## Begin

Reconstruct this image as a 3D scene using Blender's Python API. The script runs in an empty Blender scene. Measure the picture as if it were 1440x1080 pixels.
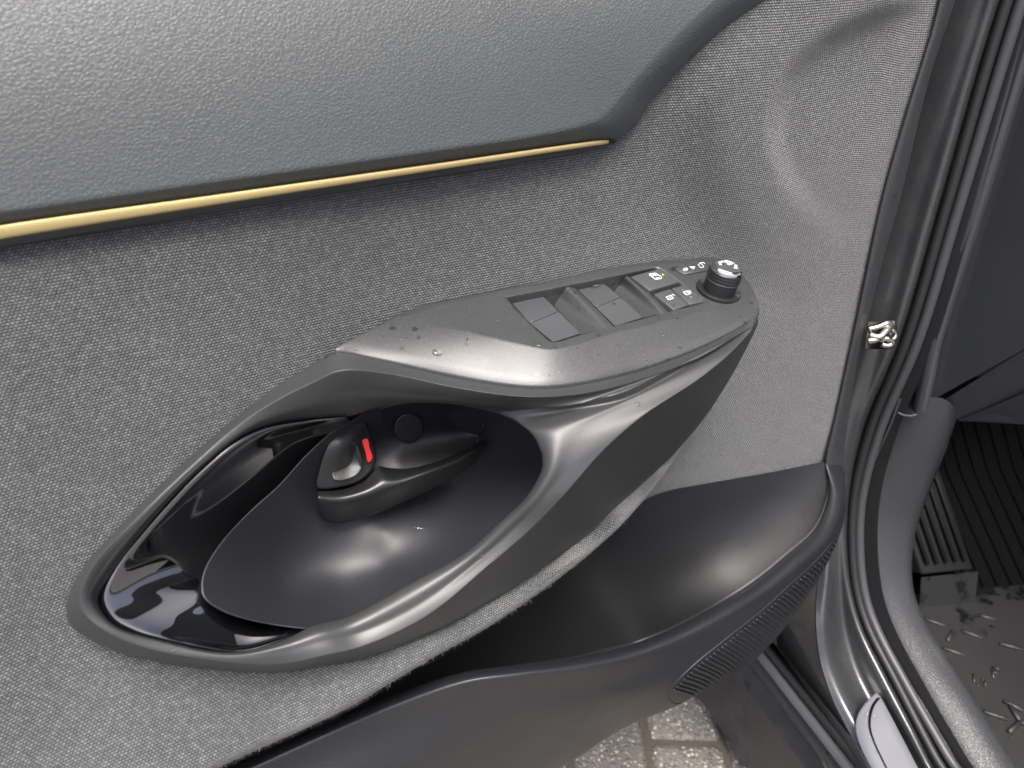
import bpy, math, random
import numpy as np
from mathutils import Vector, Matrix
random.seed(7); rng = np.random.default_rng(7)
rad = math.radians
scene = bpy.context.scene

# ------------------------------------------------------------------ camera
# The inner face of the open door is the plane y = 0 (x along the door towards the hinge, z up,
# the viewer on the -y side).  The ground is z = 0.
FPX, PITCH, YAW = 1082.0, rad(32), rad(28)
fh = np.array([math.sin(YAW), math.cos(YAW), 0.0])
F = fh * math.cos(PITCH) + np.array([0, 0, -math.sin(PITCH)])
RR = np.array([math.cos(YAW), -math.sin(YAW), 0.0])
UU = np.cross(RR, F)
CAM = -0.5 * F; CAM[2] = 1.0
cd = bpy.data.cameras.new('camera'); cam = bpy.data.objects.new('camera', cd)
scene.collection.objects.link(cam)
cd.sensor_width = 36; cd.lens = FPX / 1440 * 36; cd.clip_start = 0.01; cd.clip_end = 2000
cam.matrix_world = Matrix(((RR[0], UU[0], -F[0], CAM[0]), (RR[1], UU[1], -F[1], CAM[1]),
                           (RR[2], UU[2], -F[2], CAM[2]), (0, 0, 0, 1)))
scene.camera = cam
cd.dof.use_dof = True; cd.dof.focus_distance = 0.52; cd.dof.aperture_fstop = 10.0

# ------------------------------------------------------------------ light
world = bpy.data.worlds.new('World'); scene.world = world; world.use_nodes = True
wn = world.node_tree.nodes; wl = world.node_tree.links
SUN_EL, SUN_AZ = 68, 204      # azimuth measured clockwise from +y
sky = wn.new('ShaderNodeTexSky'); sky.sky_type = 'NISHITA'; sky.sun_disc = False
sky.sun_elevation = rad(SUN_EL); sky.sun_rotation = rad(SUN_AZ)
sky.air_density = 0.4; sky.dust_density = 6.0; sky.ozone_density = 0.3
bg = wn['Background']; bg.inputs['Strength'].default_value = 0.10
wl.new(sky.outputs[0], bg.inputs['Color'])
sl = bpy.data.lights.new('sun', 'SUN'); sl.energy = 1.5; sl.angle = rad(26); sl.color = (1, .985, .965)
sun = bpy.data.objects.new('sun', sl); scene.collection.objects.link(sun)
sd = Vector((math.sin(rad(SUN_AZ)) * math.cos(rad(SUN_EL)), math.cos(rad(SUN_AZ)) * math.cos(rad(SUN_EL)), math.sin(rad(SUN_EL))))
sun.rotation_euler = sd.to_track_quat('Z', 'Y').to_euler()
vs = scene.view_settings
vs.view_transform = 'Standard'; vs.look = 'None'; vs.gamma = 1; vs.use_curve_mapping = False
vs.exposure = 2.1

# ------------------------------------------------------------------ placing helpers
def ray(px, py): return F + ((px - 720) / FPX) * RR + ((540 - py) / FPX) * UU
def P(px, py, d=0.0):
    "point standing d metres proud of the door's inner face"
    r = ray(px, py); t = (-d - CAM[1]) / r[1]; return CAM + t * r
def G(px, py, z=0.0):
    r = ray(px, py); t = (z - CAM[2]) / r[2]; return CAM + t * r
BC = np.array([.13, .99, 0]); BC /= np.linalg.norm(BC); BI = np.array([BC[1], -BC[0], 0])
def B(px, py, e=0.0):
    "point e metres inside the plane of the car's door opening"
    r = ray(px, py); t = (.40 + e - CAM @ BI) / (r @ BI); return CAM + t * r
SN = np.array([.03, -.2, 1.0]); SN /= np.linalg.norm(SN); S0 = np.array([0, -.01, .8055])
def S(px, py, h=0.0):
    "point h metres above the plane of the switch panel"
    r = ray(px, py); t = ((S0 + h * SN - CAM) @ SN) / (r @ SN); return CAM + t * r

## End

**WORK INSTRUCTIONS:** Omit the pictures and output all of the other material exactly.

**SOLUTION TO THE EXERCISE:**
Reconstruct this image as a 3D scene using Blender's Python API. The script runs in an empty Blender scene. Measure the picture as if it were 1440x1080 pixels.
import bpy, math, random
import numpy as np
from mathutils import Vector, Matrix
random.seed(7); rng = np.random.default_rng(7)
rad = math.radians
scene = bpy.context.scene

# ------------------------------------------------------------------ camera
# The inner face of the open door is the plane y = 0 (x along the door towards the hinge, z up,
# the viewer on the -y side).  The ground is z = 0.
FPX, PITCH, YAW = 1082.0, rad(32), rad(28)
fh = np.array([math.sin(YAW), math.cos(YAW), 0.0])
F = fh * math.cos(PITCH) + np.array([0, 0, -math.sin(PITCH)])
RR = np.array([math.cos(YAW), -math.sin(YAW), 0.0])
UU = np.cross(RR, F)
CAM = -0.5 * F; CAM[2] = 1.0
cd = bpy.data.cameras.new('camera'); cam = bpy.data.objects.new('camera', cd)
scene.collection.objects.link(cam)
cd.sensor_width = 36; cd.lens = FPX / 1440 * 36; cd.clip_start = 0.01; cd.clip_end = 2000
cam.matrix_world = Matrix(((RR[0], UU[0], -F[0], CAM[0]), (RR[1], UU[1], -F[1], CAM[1]),
                           (RR[2], UU[2], -F[2], CAM[2]), (0, 0, 0, 1)))
scene.camera = cam
cd.dof.use_dof = True; cd.dof.focus_distance = 0.52; cd.dof.aperture_fstop = 10.0

# ------------------------------------------------------------------ light
world = bpy.data.worlds.new('World'); scene.world = world; world.use_nodes = True
wn = world.node_tree.nodes; wl = world.node_tree.links
SUN_EL, SUN_AZ = 68, 204      # azimuth measured clockwise from +y
sky = wn.new('ShaderNodeTexSky'); sky.sky_type = 'NISHITA'; sky.sun_disc = False
sky.sun_elevation = rad(SUN_EL); sky.sun_rotation = rad(SUN_AZ)
sky.air_density = 0.4; sky.dust_density = 6.0; sky.ozone_density = 0.3
bg = wn['Background']; bg.inputs['Strength'].default_value = 0.10
wl.new(sky.outputs[0], bg.inputs['Color'])
sl = bpy.data.lights.new('sun', 'SUN'); sl.energy = 1.5; sl.angle = rad(26); sl.color = (1, .985, .965)
sun = bpy.data.objects.new('sun', sl); scene.collection.objects.link(sun)
sd = Vector((math.sin(rad(SUN_AZ)) * math.cos(rad(SUN_EL)), math.cos(rad(SUN_AZ)) * math.cos(rad(SUN_EL)), math.sin(rad(SUN_EL))))
sun.rotation_euler = sd.to_track_quat('Z', 'Y').to_euler()
vs = scene.view_settings
vs.view_transform = 'Standard'; vs.look = 'None'; vs.gamma = 1; vs.use_curve_mapping = False
vs.exposure = 2.1

# ------------------------------------------------------------------ placing helpers
def ray(px, py): return F + ((px - 720) / FPX) * RR + ((540 - py) / FPX) * UU
def P(px, py, d=0.0):
    "point standing d metres proud of the door's inner face"
    r = ray(px, py); t = (-d - CAM[1]) / r[1]; return CAM + t * r
def G(px, py, z=0.0):
    r = ray(px, py); t = (z - CAM[2]) / r[2]; return CAM + t * r
BC = np.array([.13, .99, 0]); BC /= np.linalg.norm(BC); BI = np.array([BC[1], -BC[0], 0])
def B(px, py, e=0.0):
    "point e metres inside the plane of the car's door opening"
    r = ray(px, py); t = (.40 + e - CAM @ BI) / (r @ BI); return CAM + t * r
SN = np.array([.03, -.2, 1.0]); SN /= np.linalg.norm(SN); S0 = np.array([0, -.01, .8055])
def S(px, py, h=0.0):
    "point h metres above the plane of the switch panel"
    r = ray(px, py); t = ((S0 + h * SN - CAM) @ SN) / (r @ SN); return CAM + t * r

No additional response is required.